### Task brief
Copy exactly, and only, the lines starting at the line with "by 1406 pixels." and ending at the line with "sun.rotation_euler = sd.to_track_quat('Z', 'Y').to_euler()". Leave every picture out of the copy.

### Material for this exercise
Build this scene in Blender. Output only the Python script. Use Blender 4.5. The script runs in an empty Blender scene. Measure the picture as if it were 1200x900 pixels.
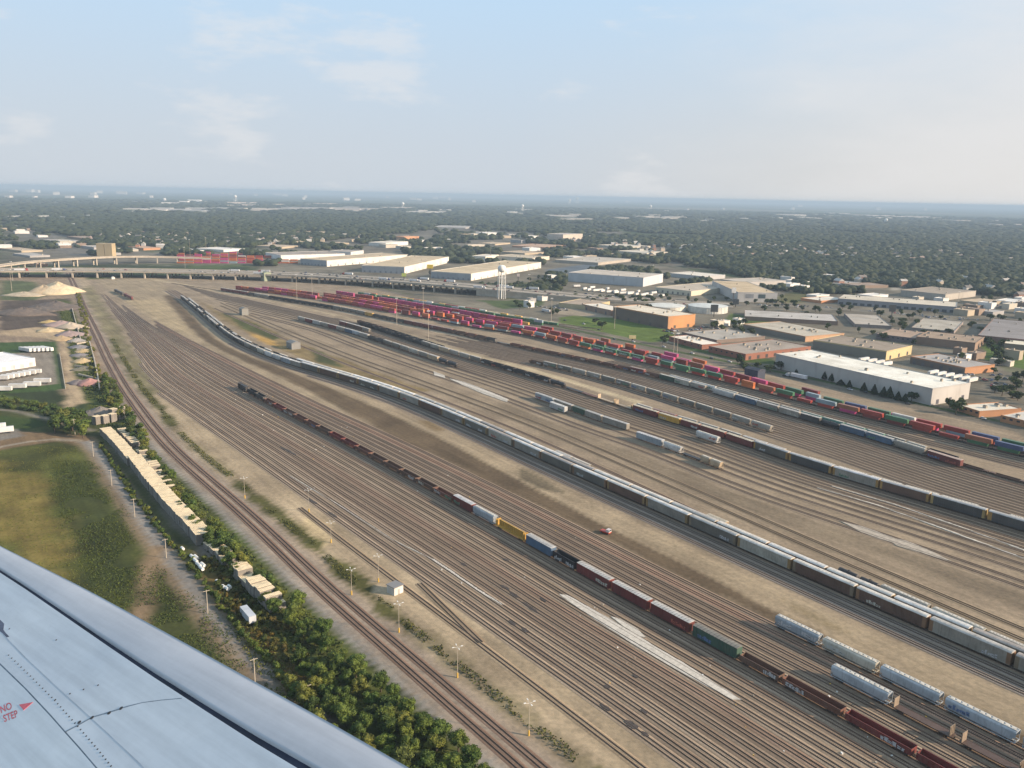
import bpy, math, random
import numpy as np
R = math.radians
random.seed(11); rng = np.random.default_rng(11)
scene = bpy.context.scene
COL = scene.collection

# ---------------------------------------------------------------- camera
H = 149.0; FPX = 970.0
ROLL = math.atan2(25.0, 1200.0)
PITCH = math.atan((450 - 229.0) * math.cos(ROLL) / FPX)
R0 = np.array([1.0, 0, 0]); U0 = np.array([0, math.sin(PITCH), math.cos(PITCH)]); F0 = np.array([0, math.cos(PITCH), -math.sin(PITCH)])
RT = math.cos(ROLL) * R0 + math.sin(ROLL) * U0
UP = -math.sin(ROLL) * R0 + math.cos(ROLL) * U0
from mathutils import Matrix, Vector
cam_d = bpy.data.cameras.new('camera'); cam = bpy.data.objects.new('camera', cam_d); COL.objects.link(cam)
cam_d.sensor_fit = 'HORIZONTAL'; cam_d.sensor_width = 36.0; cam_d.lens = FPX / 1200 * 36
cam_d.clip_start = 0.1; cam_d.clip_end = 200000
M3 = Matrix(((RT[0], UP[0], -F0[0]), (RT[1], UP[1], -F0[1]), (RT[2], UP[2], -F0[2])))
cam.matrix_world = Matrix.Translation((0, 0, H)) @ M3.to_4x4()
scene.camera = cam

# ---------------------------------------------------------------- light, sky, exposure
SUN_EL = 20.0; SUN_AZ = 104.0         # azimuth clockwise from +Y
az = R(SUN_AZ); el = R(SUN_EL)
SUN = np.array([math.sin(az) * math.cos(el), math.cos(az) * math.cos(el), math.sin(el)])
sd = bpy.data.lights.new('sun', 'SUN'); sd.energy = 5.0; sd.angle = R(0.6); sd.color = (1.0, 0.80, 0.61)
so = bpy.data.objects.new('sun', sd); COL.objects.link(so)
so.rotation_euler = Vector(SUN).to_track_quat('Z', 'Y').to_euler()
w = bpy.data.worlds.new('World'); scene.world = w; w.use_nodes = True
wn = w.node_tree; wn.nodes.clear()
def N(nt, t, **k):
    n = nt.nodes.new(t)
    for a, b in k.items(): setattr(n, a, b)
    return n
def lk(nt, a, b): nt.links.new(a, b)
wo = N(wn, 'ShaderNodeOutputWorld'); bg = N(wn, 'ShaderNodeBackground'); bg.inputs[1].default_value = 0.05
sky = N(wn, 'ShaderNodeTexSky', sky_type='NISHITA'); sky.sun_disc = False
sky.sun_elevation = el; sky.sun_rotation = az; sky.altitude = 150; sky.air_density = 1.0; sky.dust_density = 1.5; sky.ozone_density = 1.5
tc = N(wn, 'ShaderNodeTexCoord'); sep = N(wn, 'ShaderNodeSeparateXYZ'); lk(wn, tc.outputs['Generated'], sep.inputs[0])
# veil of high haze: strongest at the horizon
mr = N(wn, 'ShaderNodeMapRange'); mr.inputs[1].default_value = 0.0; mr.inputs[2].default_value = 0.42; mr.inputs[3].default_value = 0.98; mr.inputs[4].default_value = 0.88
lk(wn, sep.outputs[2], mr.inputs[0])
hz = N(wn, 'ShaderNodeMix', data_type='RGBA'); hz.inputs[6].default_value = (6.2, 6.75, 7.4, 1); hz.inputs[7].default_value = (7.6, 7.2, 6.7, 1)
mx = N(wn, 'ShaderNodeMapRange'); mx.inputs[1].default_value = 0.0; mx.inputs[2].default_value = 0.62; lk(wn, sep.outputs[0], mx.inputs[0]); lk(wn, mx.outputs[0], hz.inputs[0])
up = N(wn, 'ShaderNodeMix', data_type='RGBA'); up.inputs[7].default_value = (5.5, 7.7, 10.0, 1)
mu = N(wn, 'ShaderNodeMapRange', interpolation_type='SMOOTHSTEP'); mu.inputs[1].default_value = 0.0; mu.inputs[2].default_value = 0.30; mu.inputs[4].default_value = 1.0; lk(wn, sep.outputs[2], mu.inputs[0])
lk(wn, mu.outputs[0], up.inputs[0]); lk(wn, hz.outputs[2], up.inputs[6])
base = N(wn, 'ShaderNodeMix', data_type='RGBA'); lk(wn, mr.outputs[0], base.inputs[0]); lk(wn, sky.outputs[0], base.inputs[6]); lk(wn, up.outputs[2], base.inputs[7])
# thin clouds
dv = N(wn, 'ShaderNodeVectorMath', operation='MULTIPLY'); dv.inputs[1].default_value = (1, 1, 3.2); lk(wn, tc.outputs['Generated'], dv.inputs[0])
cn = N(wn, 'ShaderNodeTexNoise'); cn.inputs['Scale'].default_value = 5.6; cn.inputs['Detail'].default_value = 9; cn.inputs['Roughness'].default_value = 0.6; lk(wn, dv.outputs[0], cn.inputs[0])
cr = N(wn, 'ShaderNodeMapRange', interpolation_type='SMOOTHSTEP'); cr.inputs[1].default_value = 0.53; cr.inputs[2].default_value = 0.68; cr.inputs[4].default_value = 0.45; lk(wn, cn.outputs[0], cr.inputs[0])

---

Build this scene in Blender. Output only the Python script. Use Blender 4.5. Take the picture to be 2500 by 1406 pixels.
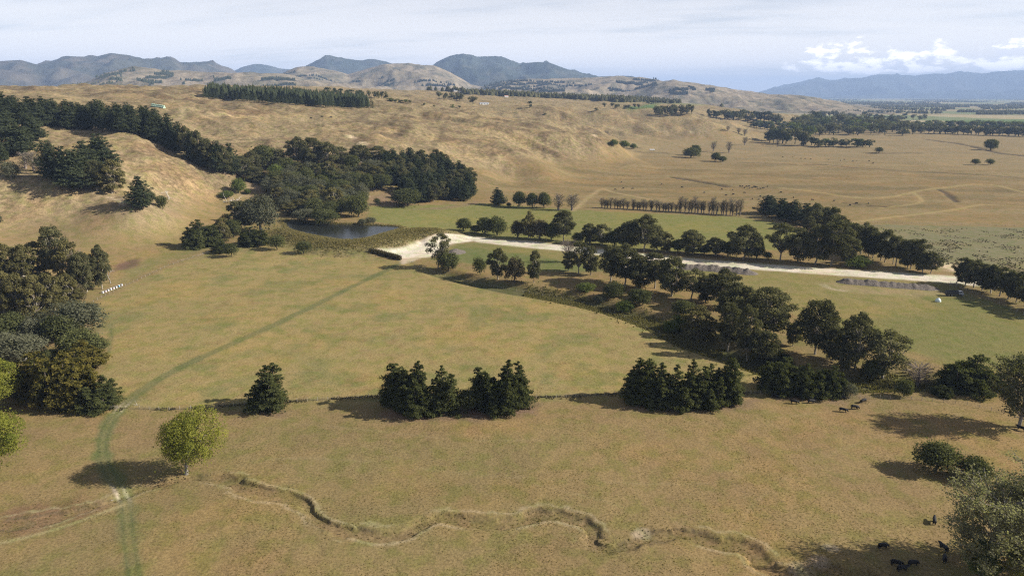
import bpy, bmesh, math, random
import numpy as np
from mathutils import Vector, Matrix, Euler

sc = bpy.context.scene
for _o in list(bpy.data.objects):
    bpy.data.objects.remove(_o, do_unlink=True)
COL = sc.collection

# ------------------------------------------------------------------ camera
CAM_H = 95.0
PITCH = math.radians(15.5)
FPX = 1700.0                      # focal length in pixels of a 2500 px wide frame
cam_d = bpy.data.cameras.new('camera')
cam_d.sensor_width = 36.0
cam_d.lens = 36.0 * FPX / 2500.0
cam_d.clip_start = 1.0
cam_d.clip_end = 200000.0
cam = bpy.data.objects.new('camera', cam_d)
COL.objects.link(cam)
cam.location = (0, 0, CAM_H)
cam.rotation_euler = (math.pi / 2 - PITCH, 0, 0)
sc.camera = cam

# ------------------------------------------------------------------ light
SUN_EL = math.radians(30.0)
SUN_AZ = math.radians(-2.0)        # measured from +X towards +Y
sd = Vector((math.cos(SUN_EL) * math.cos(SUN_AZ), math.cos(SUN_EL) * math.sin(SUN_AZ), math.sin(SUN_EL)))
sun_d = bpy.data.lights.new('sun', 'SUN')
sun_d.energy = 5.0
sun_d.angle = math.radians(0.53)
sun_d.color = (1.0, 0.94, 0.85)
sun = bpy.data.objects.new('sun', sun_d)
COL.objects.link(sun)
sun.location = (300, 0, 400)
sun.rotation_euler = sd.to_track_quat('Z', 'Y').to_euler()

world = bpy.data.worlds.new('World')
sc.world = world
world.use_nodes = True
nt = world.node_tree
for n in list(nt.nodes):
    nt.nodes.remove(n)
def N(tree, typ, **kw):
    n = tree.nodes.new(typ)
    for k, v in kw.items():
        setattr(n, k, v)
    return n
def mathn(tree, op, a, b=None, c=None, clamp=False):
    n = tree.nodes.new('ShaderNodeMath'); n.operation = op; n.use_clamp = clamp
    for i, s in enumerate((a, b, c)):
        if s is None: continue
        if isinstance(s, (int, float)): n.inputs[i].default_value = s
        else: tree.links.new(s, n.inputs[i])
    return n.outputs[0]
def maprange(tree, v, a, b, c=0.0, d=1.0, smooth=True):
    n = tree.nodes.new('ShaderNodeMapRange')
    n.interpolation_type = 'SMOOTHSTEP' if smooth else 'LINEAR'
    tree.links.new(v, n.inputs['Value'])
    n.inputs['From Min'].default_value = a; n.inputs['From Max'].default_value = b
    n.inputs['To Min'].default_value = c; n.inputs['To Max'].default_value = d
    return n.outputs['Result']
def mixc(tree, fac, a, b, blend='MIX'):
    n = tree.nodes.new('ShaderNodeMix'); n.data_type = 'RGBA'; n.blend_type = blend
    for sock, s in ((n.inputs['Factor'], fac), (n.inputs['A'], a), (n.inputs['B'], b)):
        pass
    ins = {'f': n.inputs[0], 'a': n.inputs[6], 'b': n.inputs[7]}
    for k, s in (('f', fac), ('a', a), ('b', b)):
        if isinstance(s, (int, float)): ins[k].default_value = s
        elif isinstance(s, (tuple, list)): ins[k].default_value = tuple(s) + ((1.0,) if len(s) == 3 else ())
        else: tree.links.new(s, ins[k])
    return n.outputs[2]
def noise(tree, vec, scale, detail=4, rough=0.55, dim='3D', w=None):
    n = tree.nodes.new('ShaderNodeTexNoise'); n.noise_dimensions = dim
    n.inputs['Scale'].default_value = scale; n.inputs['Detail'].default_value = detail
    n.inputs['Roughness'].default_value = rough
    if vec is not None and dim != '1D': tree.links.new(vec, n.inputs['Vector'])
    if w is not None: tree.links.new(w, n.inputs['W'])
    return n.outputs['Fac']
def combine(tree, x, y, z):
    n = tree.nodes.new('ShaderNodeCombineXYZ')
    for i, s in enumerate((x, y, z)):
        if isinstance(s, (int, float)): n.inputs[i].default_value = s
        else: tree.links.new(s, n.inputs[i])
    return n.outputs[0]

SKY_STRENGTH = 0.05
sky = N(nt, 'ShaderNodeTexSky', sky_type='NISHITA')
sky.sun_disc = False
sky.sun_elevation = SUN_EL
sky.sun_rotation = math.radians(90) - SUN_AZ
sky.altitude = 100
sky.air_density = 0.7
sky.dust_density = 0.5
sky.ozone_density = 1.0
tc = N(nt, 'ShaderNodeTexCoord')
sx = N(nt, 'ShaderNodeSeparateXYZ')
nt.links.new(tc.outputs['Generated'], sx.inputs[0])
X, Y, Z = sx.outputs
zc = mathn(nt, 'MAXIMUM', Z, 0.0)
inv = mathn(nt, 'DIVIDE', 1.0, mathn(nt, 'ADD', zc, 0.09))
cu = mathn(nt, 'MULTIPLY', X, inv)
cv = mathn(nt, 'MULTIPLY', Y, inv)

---

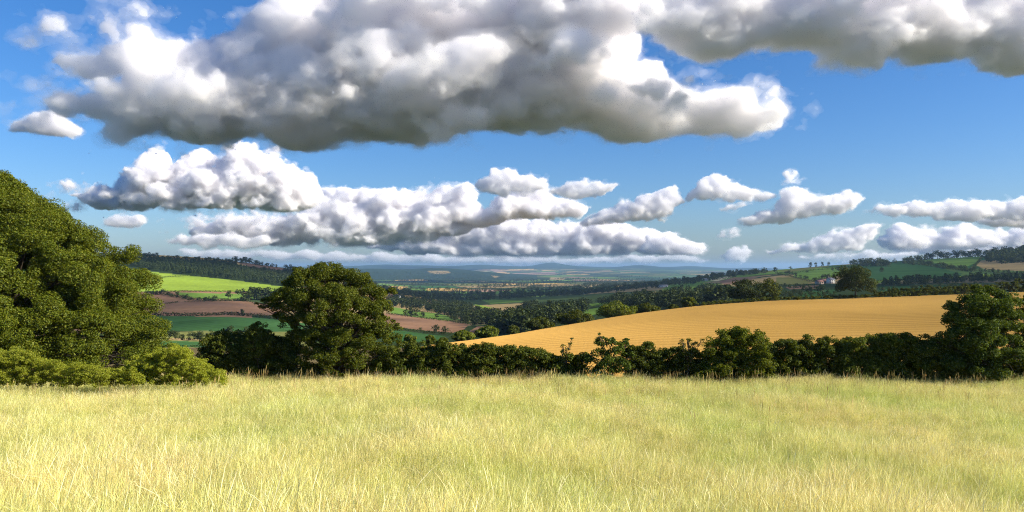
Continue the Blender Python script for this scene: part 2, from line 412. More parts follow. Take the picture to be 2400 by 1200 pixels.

### Correct answer
Build this scene in Blender. Output only the Python script. Use Blender 4.5. Take the picture to be 2500 by 1406 pixels.
import bpy, bmesh, math, random
import numpy as np
from mathutils import Vector, Matrix, Euler

sc = bpy.context.scene
for _o in list(bpy.data.objects):
    bpy.data.objects.remove(_o, do_unlink=True)
COL = sc.collection

# ------------------------------------------------------------------ camera
CAM_H = 95.0
PITCH = math.radians(15.5)
FPX = 1700.0                      # focal length in pixels of a 2500 px wide frame
cam_d = bpy.data.cameras.new('camera')
cam_d.sensor_width = 36.0
cam_d.lens = 36.0 * FPX / 2500.0
cam_d.clip_start = 1.0
cam_d.clip_end = 200000.0
cam = bpy.data.objects.new('camera', cam_d)
COL.objects.link(cam)
cam.location = (0, 0, CAM_H)
cam.rotation_euler = (math.pi / 2 - PITCH, 0, 0)
sc.camera = cam

# ------------------------------------------------------------------ light
SUN_EL = math.radians(30.0)
SUN_AZ = math.radians(-2.0)        # measured from +X towards +Y
sd = Vector((math.cos(SUN_EL) * math.cos(SUN_AZ), math.cos(SUN_EL) * math.sin(SUN_AZ), math.sin(SUN_EL)))
sun_d = bpy.data.lights.new('sun', 'SUN')
sun_d.energy = 5.0
sun_d.angle = math.radians(0.53)
sun_d.color = (1.0, 0.94, 0.85)
sun = bpy.data.objects.new('sun', sun_d)
COL.objects.link(sun)
sun.location = (300, 0, 400)
sun.rotation_euler = sd.to_track_quat('Z', 'Y').to_euler()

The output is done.